9.30.2024

knows more

The poet knows more about the poem than the poem shows.

9.29.2024

don't go there

Poet, don’t dare to call the clouds flocculent.

9.27.2024

content and container

Weigh and measure your content, then find or mold the container.

9.26.2024

make it move

New or not, it must move me.

9.25.2024

small change

He was a poet and so he could always dig into his pockets for a few more words.

9.22.2024

floor to ceiling

The beauty of a good bookshop filled floor to ceiling with loaded shelves, or any well-stocked library for that matter, is that you feel here is a place equal to the mind, housing and holding the known and making available the unknown of this world.

9.20.2024

stutter on

But every poem is no more than a stutter
beneath the endless stutter of the stars.

—Roberto Juarroz, Vertical Poetry: Last Poems (White Pine Press, 2011), translation by Mary Crow

9.19.2024

nothing but

A nothing poem made of nothing but words.

9.18.2024

bridge too far

He wanted to review poetry books but couldn’t imagine reading a bad one to the last line.

9.17.2024

writer reader reviewer

It’s easier to write poetry than to be a reader, and harder yet to be a reviewer.

9.16.2024

first stroke

First line: first brushstroke on a blank canvas.

9.15.2024

fly in the web

I can draw a web of connections around any poem.

9.13.2024

rhythm of my imagination

At that time, I knew only that free verse was ill-suited to my spirit….But I lacked faith in traditional meters….And besides I had parodied them too often to take them seriously now….I knew of course that traditional meters don’t exist in any absolute sense, but are remade according to the interior rhythms of each poet’s imagination.
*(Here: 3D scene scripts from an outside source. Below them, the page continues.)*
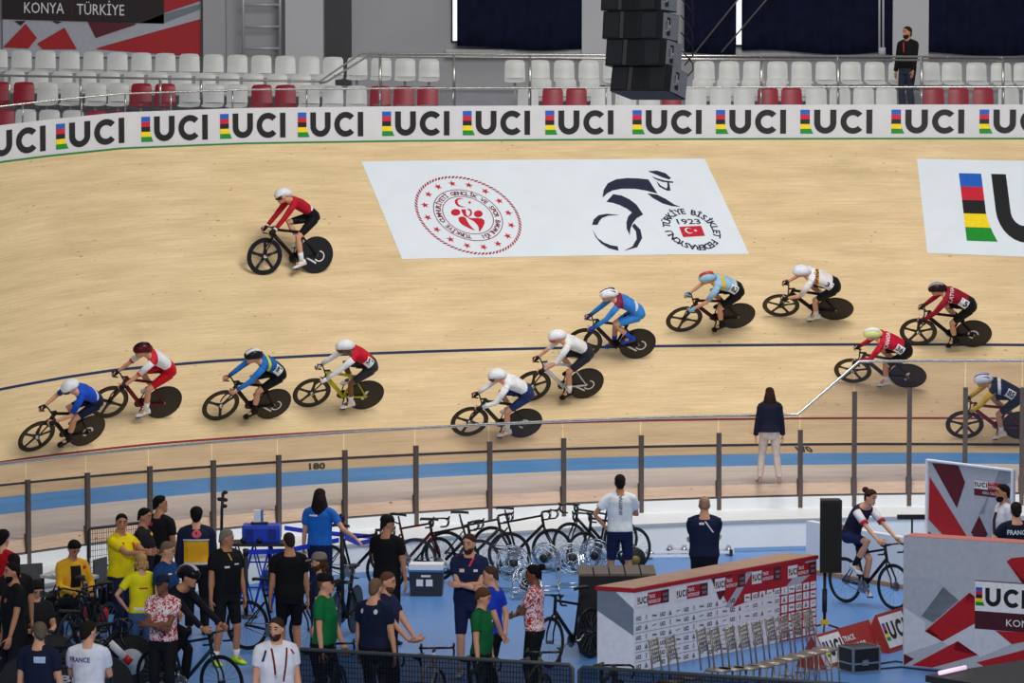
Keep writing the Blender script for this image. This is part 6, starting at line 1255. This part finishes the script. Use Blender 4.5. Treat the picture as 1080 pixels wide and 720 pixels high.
a_ = onz(117, 676, .62)+V((0, -.12, 0)); b_ = onz(139, 697, .37)+V((0, -.14, 0)); m = MB(); m.tube([(0, 0, 0), (b_-a_)*.72], .05, 12); e = tag(build('rolled_towel', m, mat('towel_white', (216, 218, 222), .8), None, True, loc=a_), 'white roll with dark red end resting across the disc wheel', 'towel'); m = MB(); m.tube([(b_-a_)*.72, b_-a_], .052, 12); build('red_end', m, mat('print_red', (176, 24, 34)), e, True)
# bags and a red crate on the floor at left
def bag(x, y, sx, sy, sz, c, label, rz=0, name='sports_bag'):
    p = onz(x, y, 0); e = tagged(name, label, 'bag', p, rz=R(rz)); m = MB(); rr = []
    for z, k in ((0, .9), (.15, 1), (.7, .98), (.95, .8), (1, .5)): rr.append([V((sx/2*k*math.copysign(abs(cos(a))**.6, cos(a)), sy/2*k*math.copysign(abs(sin(a))**.6, sin(a)), sz*z)) for a in [2*pi*j/20 for j in range(20)]])
    m.loft(rr); build('body', m, cm(c, .8), e, True); m = MB(); m.tube([(-sx*.3, 0, sz*.9), (-sx*.15, 0, sz*1.25), (sx*.15, 0, sz*1.25), (sx*.3, 0, sz*.9)], .012, 6); build('handle', m, BLKM, e, True)
bag(98, 655, .44, .3, .22, (176, 34, 34), 'red sports bag on the floor under the table', 10); bag(66, 652, .5, .35, .4, (26, 28, 36), 'large black kit bag on the floor under the folding table'); bag(118, 646, .4, .3, .55, (24, 26, 40), 'upright navy kit bag behind the blond woman'); bag(84, 652, .5, .4, .42, (30, 28, 34), 'black kit bag at the back under the white table'); bag(52, 672, .4, .3, .3, (36, 38, 46), 'dark grey kit bag behind the grey haired man')
bag(286, 622, .3, .24, .3, (40, 52, 110), 'small dark blue bag under the scissor table')
# wheel drum by the white shirted man
p = onz(668, 606, 0); e = tagged('blower', 'round black blower with yellow feet beside the white shirted man', 'blower', p); m = MB(); m.disc((0, 0, .24), V((.35, -1, 0)), .19, .2, 28, .16); build('drum', m, mat('tyre_black', (22, 22, 23)), e, True); m = MB(); m.disc((0, -.01, .24), V((.35, -1, 0)), .07, .22, 20); build('hub', m, mat('hub_olive', (120, 104, 40)), e, True); m = MB(); m.box((-.08, 0, .03), (.14, .3, .05)); m.box((.1, 0, .03), (.12, .3, .05)); build('foot', m, mat('clamp_yellow', (220, 180, 30)), e)
def rollers(x, y, yaw, label):
    p = onz(x, y, 0); e = tagged('bike_rollers', label, 'trainer', p, rz=R(yaw)); m = MB()
    for s_ in (-1, 1): m.box((0, s_*.22, .06), (1.1, .03, .04))
    build('frame', m, PWH, e)
    for x_ in (-.48, -.25, .46): m = MB(); m.tube([(x_, -.21, .08), (x_, .21, .08)], .045, 12); build('roller', m, mat('roller_grey', (160, 164, 170), .3, .6), e, True)
    for x_ in (-.5, .5): m = MB(); m.box((x_, -.23, .05), (.05, .05, .1)); build('end_cap', m, BLKM, e)
rollers(702, 588, 4, 'white framed bike rollers on the floor left of the bald man'); rollers(738, 584, -3, 'second set of bike rollers mostly behind the bald man')
p = onz(1, 640, 0)
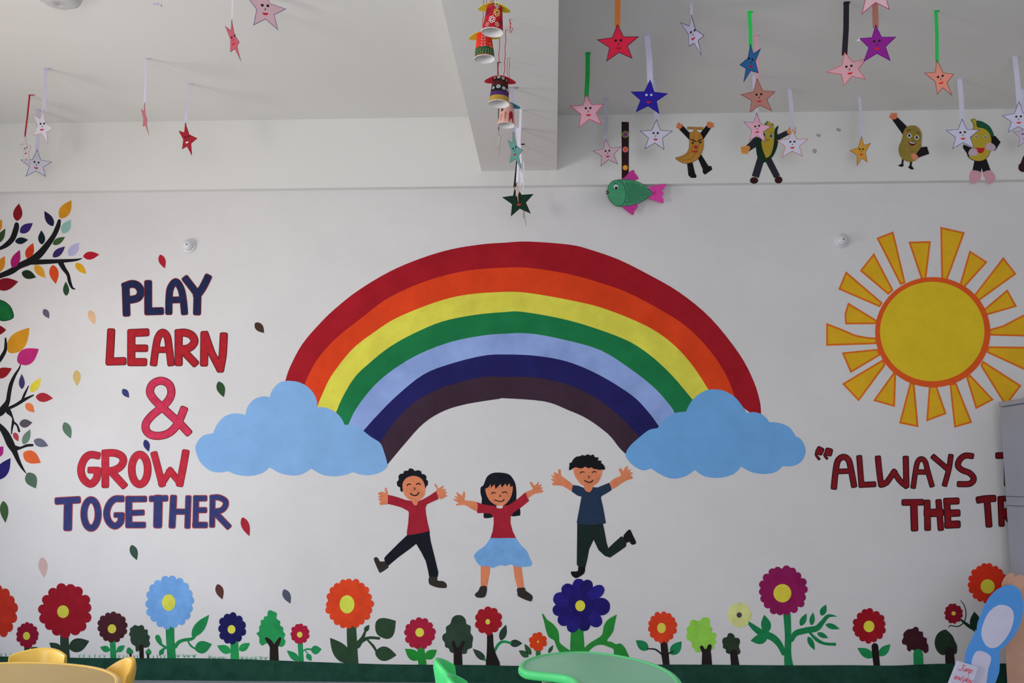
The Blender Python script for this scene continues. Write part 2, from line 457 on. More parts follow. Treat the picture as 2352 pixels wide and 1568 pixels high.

And one day, I found myself muttering a certain jumble of words (which turned into a pair of lines from “South Seas”) in a pronounced cadence that I had used for emphasis ever since I was a child, when I would murmur over and over the phrases that obsessed me most in the novels I was reading. That’s how, without know it, I found my verse, which was of course for “South Seas” and several other poems as well, wholly instinctive….Gradually I discovered the intrinsic laws of this meter…, but I was always careful not to let it tyrannize me and was ready to accept, when it seemed necessary, other stress patterns and line lengths. But I never again strayed far from my scheme, which I consider the rhythm of my imagination.

—Cesare Pavese, from Pavese’s essay “The Poet’s Craft,” quoted by Geoffrey Brock in the introduction to his translations of Cesare Pavese in Disaffections: Complete Poems 1930-1950 (Copper Canyon, 2002)

9.11.2024

not me

If a poem writes itself, do I have a plausible alibi?

9.10.2024

go slow

Reading poetry is slow reading.

9.08.2024

demotic speech

If poetry had not turned to demotic speech after Modernism, after Beat, after New American Poetry, etc., it would have become like a collection of antique music boxes that are only wound from time to time to keep the springs in good working order.

9.07.2024

talk it up

Blurbs and other forms of rodomontade...

"No industry [film industry] did more to destroy the meaning of words. The follies are too familiar to need laboring here—how the story of a couple of cowboys quarreling over a girl became an epic, the tale of a small-time 'hoofer' a deathless saga. Colossal, terrific, stupendous—these words became the small change of film advertising. A reservation was put on a whole series of other adjectives like throbbing, rending, tingling, pulsating, pounding, sizzling, scorching, stark, elemental, volcanic, and searing. No story was ever taken from life—it was ripped or torn from the mighty canvas of humanity."

—E.S. Turner, The Shocking History of Advertising! (New York: E.P. Dutton, 1953)

9.06.2024

bad poet good person

When you are the organizer of a reading series, inevitably someone who is a terrible poet but a very nice person will ask to be a featured reader (often touting a self-published book)—and there is no good way of saying no.

9.04.2024

runover words

He had a funny habit of placing a line break so that the words starting the next line would be shown to be superfluous.

9.03.2024

loose thread

Like a loose thread in a beautiful garment, an odd unwound line can alter and awaken one’s reading of the poem.

9.02.2024

repeated beat-down

Any poem that uses the same repeated word or phrase past a page’s length is trying to shut down the reader’s mind.